Yucar

あのこは貴族のYucarのレビュー・感想・評価

あのこは貴族(2021年製作の映画)
4.0
東京の異なる階層で生きる女の子たちのそれぞれの生きづらさが異なってたり重なってたりして、凄く自然にシスターフッドが描かれてる。脚本、描写や台詞が秀逸で、押し付けがましくなくリアルに生きづらさが空気のように示されてる。
「にこにこ頷いて空気を循環させて欲しいんだろうね。女をサーキュレーターだと思ってんのかな。」と言って笑い合う水原希子と石橋静河、こんなに爽やかに軽やかに描かれたシスターフッド初めて見た。
そして石橋静河から、しっかりした対立煽りと分断助長の指摘、シスターフッドの重要性の補足。「日本って女を分断する価値観が普通にまかり通ってるじゃないですか。おばさんや独身女性を笑ったり、ママ友怖いって煽ったり、女同士で対立するように仕向けられるでしょう、私そういうの嫌なんです。本当は女同志で叩きあったり自尊心をすり減らす必要ないじゃないですか。」
また、高良健吾を通して役割を生きる男の生きづらさもちゃんと描かれてて、男女の対立構造なくさらりとしてて凄い。
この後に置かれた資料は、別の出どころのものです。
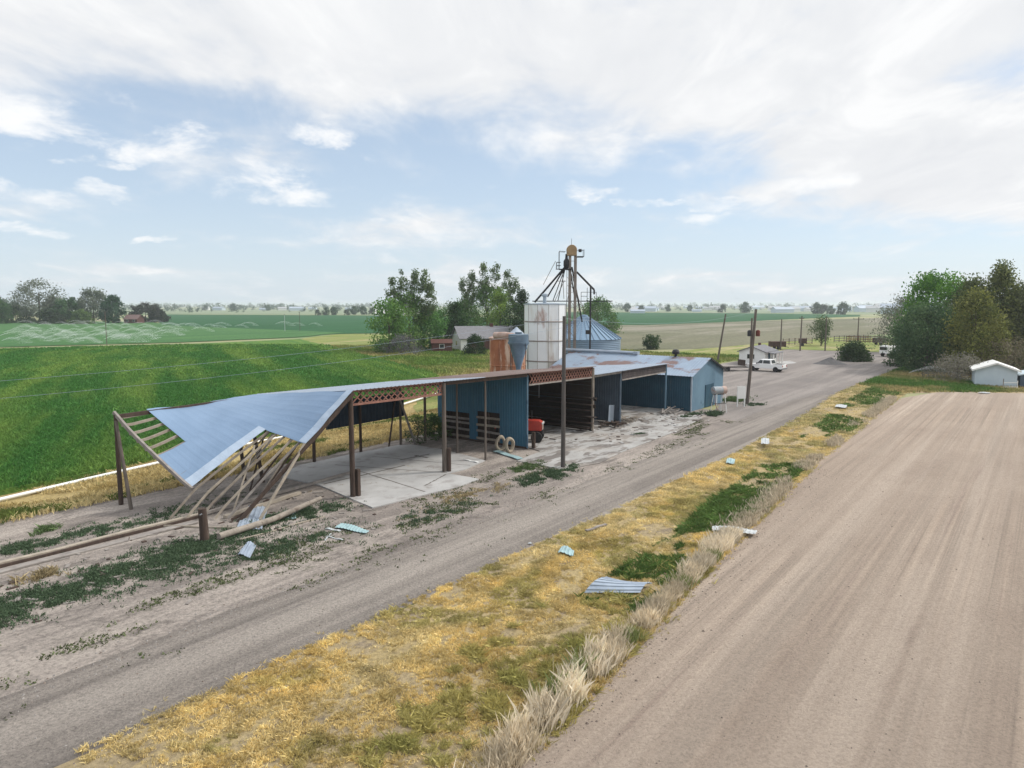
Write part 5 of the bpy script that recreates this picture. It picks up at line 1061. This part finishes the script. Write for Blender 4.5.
# far buildings
hs = []
bl = 'small pale building in the far settlement near the horizon'
for i in range(2):
    m = MB(); m.prism([(0, 0, 0), (0, 9, 0), (0, 9, 4), (0, 4.5, 6.5), (0, 0, 4)], (16 + 10 * i, 0, 0)); m.m = 1
    for s in (0, 1): m.prism([(-.5, -.6 if not s else 9.6, 3.75), (-.5, 4.5, 6.6), (-.5, 4.5, 6.9), (-.5, -.6 if not s else 9.6, 4.05)], (17 + 10 * i, 0, 0))
    hs.append(tag(m.build('distant_building', [('white', 'shed_pale')[i], ('shingle_pale', 'galv_light')[i]]), bl, 'building', 'pale buildings in the far settlement'))
g = np.random.default_rng(5); 
for i in range(70):
    if i < 60: x, Y, s = g.uniform(630, 915), g.uniform(800, 2000), g.uniform(.5, 1.3)
    else: x, Y, s = g.uniform(190, 400), g.uniform(1100, 1700), g.uniform(.6, 1.1)
    if x > 850 and i < 60: s *= 1.6
    o = hs[i % 2] if i < 2 else link(hs[i % 2].copy())
    o.location = ((x - 512) / F_PX * Y, Y, 0); o.rotation_euler = (0, 0, g.uniform(-.5, .5)); o.scale = (s, s, s)
# field sprinklers: arcs of droplets
def spray_mesh(seed, L=8.0, H=1.4, n=1700):
    g = np.random.default_rng(seed); t = g.beta(1.3, 1.1, n); a = g.normal(0, .06 + .16 * t, n); x = L * t; z = .9 + 4 * H * t * (1 - t * .98) * g.uniform(.82, 1.05, n) - .5 * t
    P = np.stack([x * np.cos(a), x * np.sin(a), np.maximum(.35, z - np.abs(g.normal(0, .34, n)) * t * 2.4)], 1); k = n; s = g.uniform(.012, .030, k)
    d1 = g.normal(0, 1, (k, 3)); d1 /= np.linalg.norm(d1, axis=1)[:, None]; d2 = np.cross(d1, g.normal(0, 1, (k, 3))); d2 /= np.linalg.norm(d2, axis=1)[:, None]; d3 = np.cross(d1, d2)
    V = np.stack([P + d1 * s[:, None] * 1.6, P + d2 * s[:, None], P - (d2 * .5 - d3 * .87) * s[:, None], P - (d2 * .5 + d3 * .87) * s[:, None]], 1).reshape(-1, 3)
    Fq = ((np.arange(k) * 4)[:, None, None] + np.array([[0, 1, 2], [0, 2, 3], [0, 3, 1], [1, 3, 2]])[None]).reshape(-1, 3)
    return V, Fq, np.full((len(V), 3), .9)
M['water'] = mat('water_drops', (.85, .88, .9), (.85, .88, .9), 1, rough=.3)
sl = 'white arc of water thrown by a sprinkler over the watered field'
sp = [tag(np_mesh('water_spray', *spray_mesh(i), 'water'), sl, 'water spray', 'sprinkler jets over the watered field') for i in range(3)]
g = np.random.default_rng(9); jets = []
for Y, x0, x1, n in ((185, -10, 120, 9), (205, -5, 150, 10), (232, 0, 175, 11), (265, 0, 200, 11), (310, 5, 250, 12), (330, 150, 330, 7), (365, 10, 160, 9)):
    for i in range(n): jets.append((x0 + (x1 - x0) * (i + g.uniform(.1, .9)) / n, Y * g.uniform(.97, 1.03)))
for i, (x, Y) in enumerate(jets):
    o = sp[i] if i < 3 else link(sp[i % 3].copy()); o.location = ((x - 512) / F_PX * Y, Y, 0); o.rotation_euler = (0, 0, R(15) + g.normal(0, .3)); k = g.uniform(.75, 1.25); o.scale = (k, k, k)
o = link(sp[0].copy()); o.location = G(908, 379); o.rotation_euler = (0, 0, R(-15)); o['label'] = 'thin water spray arcing over the grass by the right grove'; o['group'] = 'sprinkler by the right grove'

# ------------------------------------------------------------------ sky, light
SUN_EL, SUN_AZ = R(42), R(75)          # azimuth clockwise from +Y
wd = bpy.data.worlds.new('World'); S.world = wd; wd.use_nodes = True
t = wd.node_tree; t.nodes.clear()
class WT(NT):
    def __init__(s): s.t = t
T = WT()
out = T.n('ShaderNodeOutputWorld'); bg = T.n('ShaderNodeBackground'); bg.inputs[1].default_value = .10
sky = T.n('ShaderNodeTexSky', sky_type='NISHITA'); sky.sun_disc = False; sky.sun_elevation = SUN_EL; sky.sun_rotation = SUN_AZ; sky.altitude = 900; sky.air_density = 1.0; sky.dust_density = 1.2; sky.ozone_density = 1.5
tc = T.n('ShaderNodeTexCoord'); sx = T.n('ShaderNodeSeparateXYZ'); T.l(tc.outputs['Generated'], sx.inputs[0])
X, Y, Z = sx.outputs; zc = math_node(T, 'MAXIMUM', Z, 0.0); AZ = math_node(T, 'ARCTAN2', X, Y)
den = math_node(T, 'ADD', zc, .16); px_, py_ = math_node(T, 'DIVIDE', X, den), math_node(T, 'DIVIDE', Y, den)
def wnoise(x, y, sc, det, ro, di, off):
    c = T.n('ShaderNodeCombineXYZ'); T.l(x, c.inputs[0]); T.l(y, c.inputs[1]); c.inputs[2].default_value = off
    n = T.n('ShaderNodeTexNoise'); n.inputs['Scale'].default_value = sc; n.inputs['Detail'].default_value = det; n.inputs['Roughness'].default_value = ro; n.inputs['Distortion'].default_value = di
    T.l(c.outputs[0], n.inputs['Vector']); return n.outputs[0]
def madd(a, k, b): return math_node(T, 'ADD', math_node(T, 'MULTIPLY', a, k), b)
n1 = wnoise(px_, py_, .85, 9, .56, .35, 3.3)           # broad sheets
n2 = wnoise(AZ, math_node(T, 'MULTIPLY', zc, 2.6), 9.0, 10, .64, .3, 7.1)   # low cumulus streaks
n3 = wnoise(math_node(T, 'MULTIPLY', px_, 1.5), math_node(T, 'MULTIPLY', py_, .75), 2.2, 9, .62, .5, 9.4)             # shading
bias = math_node(T, 'ADD', madd(smooth(T, zc, .05, .36), .36, -.06), math_node(T, 'MULTIPLY', smooth(T, AZ, .10, .60), math_node(T, 'MULTIPLY', smooth(T, zc, .03, .14), .30)))
n1 = math_node(T, 'ADD', madd(n1, 1.75, -.375), madd(n3, .70, -.35))
band = math_node(T, 'MULTIPLY', smooth(T, zc, .05, .10), math_node(T, 'SUBTRACT', 1.0, smooth(T, zc, .22, .30)))
wa = wnoise(AZ, math_node(T, 'MULTIPLY', zc, 2.0), 7.0, 6, .6, .0, 2.2); wb = wnoise(AZ, math_node(T, 'MULTIPLY', zc, 2.0), 7.0, 6, .6, .0, 5.7)
AZW, ZCW = math_node(T, 'ADD', AZ, madd(wa, .20, -.10)), math_node(T, 'ADD', zc, madd(wb, .075, -.0375))
def blob(x, y, rx, ry):
    """a cloud of the photographed sky: direction and size"""
    az = math.atan((x - 512) / F_PX); el = math.sin(math.atan((305 - y) / F_PX * math.cos(az)))
    dx = math_node(T, 'DIVIDE', math_node(T, 'SUBTRACT', AZW, az), rx / F_PX); dy = math_node(T, 'DIVIDE', math_node(T, 'SUBTRACT', ZCW, el), ry / F_PX)
    r = math_node(T, 'ADD', math_node(T, 'MULTIPLY', dx, dx), math_node(T, 'MULTIPLY', dy, dy)); return math_node(T, 'SUBTRACT', 1.0, r, None, True)
gap = None
for b_ in ((425, 150, 120, 44), (200, 125, 130, 34), (330, 190, 160, 34), (95, 165, 110, 26), (680, 170, 90, 34)):
    q = blob(*b_); gap = q if gap is None else math_node(T, 'MAXIMUM', gap, q)
cov1 = smooth(T, math_node(T, 'SUBTRACT', math_node(T, 'ADD', n1, bias), math_node(T, 'MULTIPLY', gap, .26)), .36, .88)
bs = None
for b_ in ((30, 200, 60, 16), (112, 171, 30, 8), (112, 196, 34, 8), (205, 155, 100, 26), (255, 178, 80, 24), (300, 196, 60, 18), (335, 140, 45, 14), (600, 196, 40, 11), (655, 203, 30, 8), (790, 170, 45, 14), (735, 210, 50, 9), (740, 226, 60, 9), (40, 118, 90, 26), (385, 219, 34, 6), (20, 232, 40, 6), (150, 240, 30, 5), (800, 190, 60, 10)):
    q = blob(*b_); bs = q if bs is None else math_node(T, 'MAXIMUM', bs, q)
cov2 = smooth(T, math_node(T, 'ADD', math_node(T, 'MULTIPLY', math_node(T, 'POWER', bs, .55), .62), math_node(T, 'MULTIPLY', n2, 2.2)), 1.40, 2.02)
cov2 = math_node(T, 'MULTIPLY', cov2, .92)
# colours are scaled for the 0.1 background strength
c_hi = ramp(T, n3, [(.30, (.60, .613, .635)), (.50, (.645, .655, .67)), (.66, (.72, .725, .73))])
def scale10(c, k=10.0):
    m = T.n('ShaderNodeVectorMath', operation='SCALE'); T.l(c, m.inputs[0]); m.inputs['Scale'].default_value = k; return m.outputs[0]
c_hi = scale10(c_hi)
topb = T.n('ShaderNodeVectorMath', operation='SCALE'); T.l(c_hi, topb.inputs[0]); T.l(madd(smooth(T, zc, .42, .85), .7, 1.0), topb.inputs['Scale']); c_hi = topb.outputs[0]  # clouds overhead, out of view, are brightened to add light
clear = T.n('ShaderNodeVectorMath', operation='MULTIPLY'); T.l(sky.outputs[0], clear.inputs[0]); clear.inputs[1].default_value = (1.0, 1.0, 1.0)
hz = math_node(T, 'POWER', 2.718, math_node(T, 'MULTIPLY', zc, -8.0))
base = mixc(T, math_node(T, 'MULTIPLY', hz, .80), clear.outputs[0], (5.4, 5.85, 6.3))
veil = mixc(T, .42, base, (5.0, 5.95, 7.0))
c1_ = mixc(T, cov1, veil, c_hi); c2_ = mixc(T, cov2, c1_, (7.5, 7.55, 7.6))
T.l(c2_, bg.inputs[0]); T.l(bg.outputs[0], out.inputs[0])
sd = bpy.data.lights.new('sun', 'SUN'); so = link(bpy.data.objects.new('sun', sd)); sd.energy = 2.3; sd.angle = R(10); sd.color = (1, .95, .87)
so.rotation_euler = (Vector((0, 0, 0)) - Vector((math.sin(SUN_AZ) * math.cos(SUN_EL), math.cos(SUN_AZ) * math.cos(SUN_EL), math.sin(SUN_EL)))).to_track_quat('-Z', 'Y').to_euler()

HAZE = True
if HAZE:
    m = MB(); m.box((0, 5500, 12), (18400, 17400, 26)); 
    T = NT('haze'); pv = T.n('ShaderNodeVolumePrincipled'); pv.inputs['Color'].default_value = (.80, .86, .93, 1); pv.inputs['Density'].default_value = .00022; pv.inputs['Anisotropy'].default_value = .2
    T.l(pv.outputs[0], T.out.inputs['Volume']); M['haze'] = T.m
    o = m.build('haze', 'haze'); tag(o, 'thin bluish air over the fields', None, None, 'stuff')
S.view_settings.view_transform = 'Standard'; S.view_settings.look = 'None'; S.view_settings.exposure = 0.45; S.view_settings.gamma = 1
S.render.resolution_x, S.render.resolution_y = 1024, 768
S.cycles.max_bounces = 6; S.cycles.volume_bounces = 1; S.cycles.use_denoising = True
メインの女優さん4人とも良かった。門脇麦ちゃん、凄い良い、可愛い。
一つだけ気になるのは、上品の真逆の階層・大衆的な象徴は全て関西弁2人が引き受けてる居酒屋のシーン、そこはステレオタイプなのか、と悲しい。色んな属性へのステレオタイプに敏感なのがフェミニストのはずなのに。。残念で悲しい。
話しても伝わりにくいリアルジェンダー課題がよく描かれてる。岨手監督、私もフェミニストです。さらりと見れて、清々しい。とても良い作品。